Rotating skyrmion lattices by spin torques and field or temperature gradients

TL;DR

This paper develops a theoretical framework explaining how small electric currents and gradients can induce rotation of skyrmion lattices in chiral magnets, supported by neutron scattering experiments.

Contribution

It introduces a model combining Landau-Lifshitz-Gilbert equations with damping and pinning effects to explain skyrmion lattice rotation under external stimuli.

Findings

Finite-angle rotation up to 15 degrees observed

Continuous rotation with angular velocity occurs at larger gradients

Experimental data confirms easy rotation with small currents and temperature gradients

Abstract

Chiral magnets like MnSi form lattices of skyrmions, i.e. magnetic whirls, which react sensitively to small electric currents j above a critical current density jc. The interplay of these currents with tiny gradients of either the magnetic field or the temperature can induce a rotation of the magnetic pattern for j>jc.
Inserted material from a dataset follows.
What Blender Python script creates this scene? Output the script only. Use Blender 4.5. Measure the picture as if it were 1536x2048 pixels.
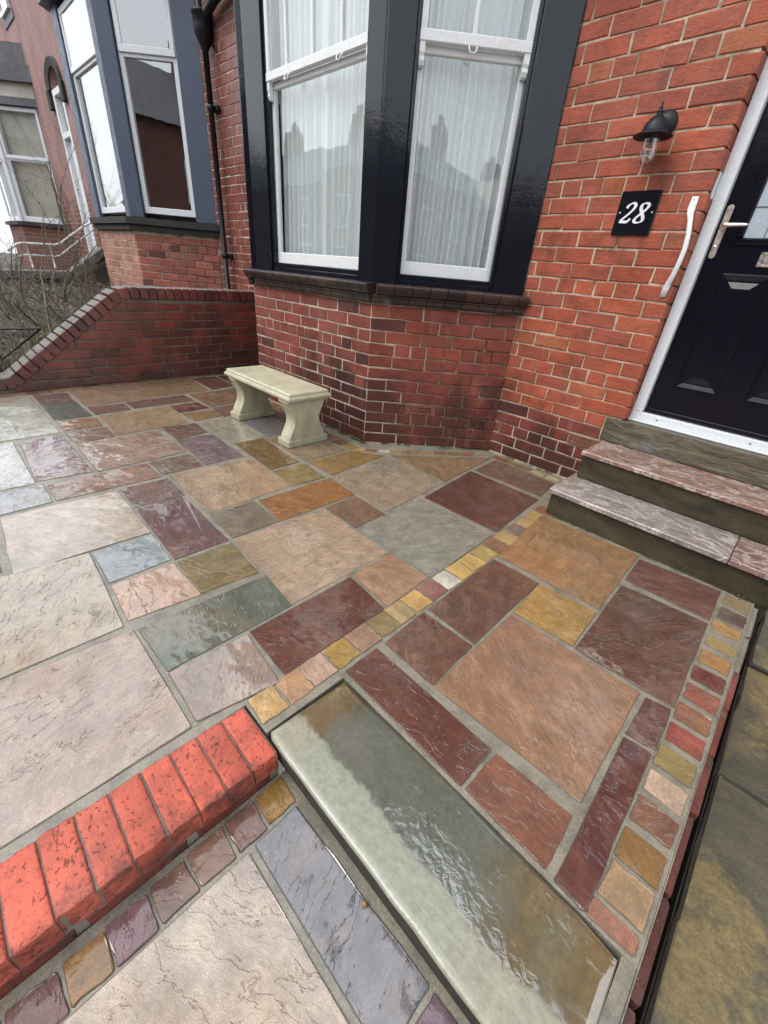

Either a rotation by a finite angle of up to 15 degree or -- for larger gradients -- a continuous rotation with a finite angular velocity is induced. We use Landau-Lifshitz-Gilbert equations extended by extra damping terms in combination with a phenomenological treatment of pinning forces to develop a theory of the relevant rotational torques. Experimental neutron scattering data on the angular distribution of skyrmion lattices suggests that continuously rotating domains are easy to obtain in the presence of remarkably small currents and temperature gradients.